▸ **YOUR TASK**
Transcribe every line of the listing below without any deviation.

— Begin DATASET SECTION —

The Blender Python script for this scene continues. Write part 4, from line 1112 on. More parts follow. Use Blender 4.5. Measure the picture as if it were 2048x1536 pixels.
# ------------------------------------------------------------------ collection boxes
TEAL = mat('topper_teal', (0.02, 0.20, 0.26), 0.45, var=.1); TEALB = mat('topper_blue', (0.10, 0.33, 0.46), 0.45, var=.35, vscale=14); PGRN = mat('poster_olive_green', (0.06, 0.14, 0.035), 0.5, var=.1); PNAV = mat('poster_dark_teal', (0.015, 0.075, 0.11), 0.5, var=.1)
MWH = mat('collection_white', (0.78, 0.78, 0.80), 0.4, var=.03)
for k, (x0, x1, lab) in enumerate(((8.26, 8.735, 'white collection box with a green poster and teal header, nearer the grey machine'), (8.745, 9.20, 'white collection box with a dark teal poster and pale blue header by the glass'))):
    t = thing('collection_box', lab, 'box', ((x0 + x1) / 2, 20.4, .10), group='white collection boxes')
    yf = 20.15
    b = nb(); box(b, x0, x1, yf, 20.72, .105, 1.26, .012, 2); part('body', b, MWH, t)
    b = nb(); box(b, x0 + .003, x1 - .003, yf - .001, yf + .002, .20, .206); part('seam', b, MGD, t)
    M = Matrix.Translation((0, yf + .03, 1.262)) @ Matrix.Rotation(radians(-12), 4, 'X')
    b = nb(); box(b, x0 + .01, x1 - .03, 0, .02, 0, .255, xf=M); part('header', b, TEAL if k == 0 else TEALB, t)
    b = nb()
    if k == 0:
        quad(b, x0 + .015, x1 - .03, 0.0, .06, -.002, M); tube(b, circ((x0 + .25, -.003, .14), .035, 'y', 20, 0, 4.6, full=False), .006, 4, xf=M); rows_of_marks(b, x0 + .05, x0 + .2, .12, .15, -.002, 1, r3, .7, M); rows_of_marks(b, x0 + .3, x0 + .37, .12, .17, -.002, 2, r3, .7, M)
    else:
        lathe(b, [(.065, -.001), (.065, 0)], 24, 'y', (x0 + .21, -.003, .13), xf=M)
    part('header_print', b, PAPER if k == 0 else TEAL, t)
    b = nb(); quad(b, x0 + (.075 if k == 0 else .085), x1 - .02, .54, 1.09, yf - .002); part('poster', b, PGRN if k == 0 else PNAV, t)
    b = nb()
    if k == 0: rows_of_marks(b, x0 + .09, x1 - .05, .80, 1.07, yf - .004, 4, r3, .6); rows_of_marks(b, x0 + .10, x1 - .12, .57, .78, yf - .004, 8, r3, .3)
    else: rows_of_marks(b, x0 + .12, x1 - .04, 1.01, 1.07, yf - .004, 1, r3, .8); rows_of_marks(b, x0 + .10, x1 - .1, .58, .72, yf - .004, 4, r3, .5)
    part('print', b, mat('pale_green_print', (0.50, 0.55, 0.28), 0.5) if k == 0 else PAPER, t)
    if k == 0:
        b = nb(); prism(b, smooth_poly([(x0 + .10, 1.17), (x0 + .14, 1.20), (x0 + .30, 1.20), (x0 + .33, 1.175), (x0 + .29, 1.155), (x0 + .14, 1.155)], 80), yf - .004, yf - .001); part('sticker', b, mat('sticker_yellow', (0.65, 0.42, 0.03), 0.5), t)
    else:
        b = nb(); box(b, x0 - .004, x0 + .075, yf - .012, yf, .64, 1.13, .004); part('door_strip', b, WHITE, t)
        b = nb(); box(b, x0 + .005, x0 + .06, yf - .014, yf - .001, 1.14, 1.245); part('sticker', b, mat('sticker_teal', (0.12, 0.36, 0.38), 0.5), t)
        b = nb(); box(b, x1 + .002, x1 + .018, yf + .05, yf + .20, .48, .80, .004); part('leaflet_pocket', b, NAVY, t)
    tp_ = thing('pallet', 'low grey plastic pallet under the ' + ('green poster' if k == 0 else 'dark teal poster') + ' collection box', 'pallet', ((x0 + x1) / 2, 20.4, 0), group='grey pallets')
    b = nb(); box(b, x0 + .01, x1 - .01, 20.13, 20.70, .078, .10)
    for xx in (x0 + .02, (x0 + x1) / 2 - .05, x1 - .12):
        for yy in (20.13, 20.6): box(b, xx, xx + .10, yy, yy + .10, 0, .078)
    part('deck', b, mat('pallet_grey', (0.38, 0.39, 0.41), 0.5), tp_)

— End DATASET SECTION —

▸ **WRITTEN RESPONSE**
The Blender Python script for this scene continues. Write part 4, from line 1112 on. More parts follow. Use Blender 4.5. Measure the picture as if it were 2048x1536 pixels.
# ------------------------------------------------------------------ collection boxes
TEAL = mat('topper_teal', (0.02, 0.20, 0.26), 0.45, var=.1); TEALB = mat('topper_blue', (0.10, 0.33, 0.46), 0.45, var=.35, vscale=14); PGRN = mat('poster_olive_green', (0.06, 0.14, 0.035), 0.5, var=.1); PNAV = mat('poster_dark_teal', (0.015, 0.075, 0.11), 0.5, var=.1)
MWH = mat('collection_white', (0.78, 0.78, 0.80), 0.4, var=.03)
for k, (x0, x1, lab) in enumerate(((8.26, 8.735, 'white collection box with a green poster and teal header, nearer the grey machine'), (8.745, 9.20, 'white collection box with a dark teal poster and pale blue header by the glass'))):
    t = thing('collection_box', lab, 'box', ((x0 + x1) / 2, 20.4, .10), group='white collection boxes')
    yf = 20.15
    b = nb(); box(b, x0, x1, yf, 20.72, .105, 1.26, .012, 2); part('body', b, MWH, t)
    b = nb(); box(b, x0 + .003, x1 - .003, yf - .001, yf + .002, .20, .206); part('seam', b, MGD, t)
    M = Matrix.Translation((0, yf + .03, 1.262)) @ Matrix.Rotation(radians(-12), 4, 'X')
    b = nb(); box(b, x0 + .01, x1 - .03, 0, .02, 0, .255, xf=M); part('header', b, TEAL if k == 0 else TEALB, t)
    b = nb()
    if k == 0:
        quad(b, x0 + .015, x1 - .03, 0.0, .06, -.002, M); tube(b, circ((x0 + .25, -.003, .14), .035, 'y', 20, 0, 4.6, full=False), .006, 4, xf=M); rows_of_marks(b, x0 + .05, x0 + .2, .12, .15, -.002, 1, r3, .7, M); rows_of_marks(b, x0 + .3, x0 + .37, .12, .17, -.002, 2, r3, .7, M)
    else:
        lathe(b, [(.065, -.001), (.065, 0)], 24, 'y', (x0 + .21, -.003, .13), xf=M)
    part('header_print', b, PAPER if k == 0 else TEAL, t)
    b = nb(); quad(b, x0 + (.075 if k == 0 else .085), x1 - .02, .54, 1.09, yf - .002); part('poster', b, PGRN if k == 0 else PNAV, t)
    b = nb()
    if k == 0: rows_of_marks(b, x0 + .09, x1 - .05, .80, 1.07, yf - .004, 4, r3, .6); rows_of_marks(b, x0 + .10, x1 - .12, .57, .78, yf - .004, 8, r3, .3)
    else: rows_of_marks(b, x0 + .12, x1 - .04, 1.01, 1.07, yf - .004, 1, r3, .8); rows_of_marks(b, x0 + .10, x1 - .1, .58, .72, yf - .004, 4, r3, .5)
    part('print', b, mat('pale_green_print', (0.50, 0.55, 0.28), 0.5) if k == 0 else PAPER, t)
    if k == 0:
        b = nb(); prism(b, smooth_poly([(x0 + .10, 1.17), (x0 + .14, 1.20), (x0 + .30, 1.20), (x0 + .33, 1.175), (x0 + .29, 1.155), (x0 + .14, 1.155)], 80), yf - .004, yf - .001); part('sticker', b, mat('sticker_yellow', (0.65, 0.42, 0.03), 0.5), t)
    else:
        b = nb(); box(b, x0 - .004, x0 + .075, yf - .012, yf, .64, 1.13, .004); part('door_strip', b, WHITE, t)
        b = nb(); box(b, x0 + .005, x0 + .06, yf - .014, yf - .001, 1.14, 1.245); part('sticker', b, mat('sticker_teal', (0.12, 0.36, 0.38), 0.5), t)
        b = nb(); box(b, x1 + .002, x1 + .018, yf + .05, yf + .20, .48, .80, .004); part('leaflet_pocket', b, NAVY, t)
    tp_ = thing('pallet', 'low grey plastic pallet under the ' + ('green poster' if k == 0 else 'dark teal poster') + ' collection box', 'pallet', ((x0 + x1) / 2, 20.4, 0), group='grey pallets')
    b = nb(); box(b, x0 + .01, x1 - .01, 20.13, 20.70, .078, .10)
    for xx in (x0 + .02, (x0 + x1) / 2 - .05, x1 - .12):
        for yy in (20.13, 20.6): box(b, xx, xx + .10, yy, yy + .10, 0, .078)
    part('deck', b, mat('pallet_grey', (0.38, 0.39, 0.41), 0.5), tp_)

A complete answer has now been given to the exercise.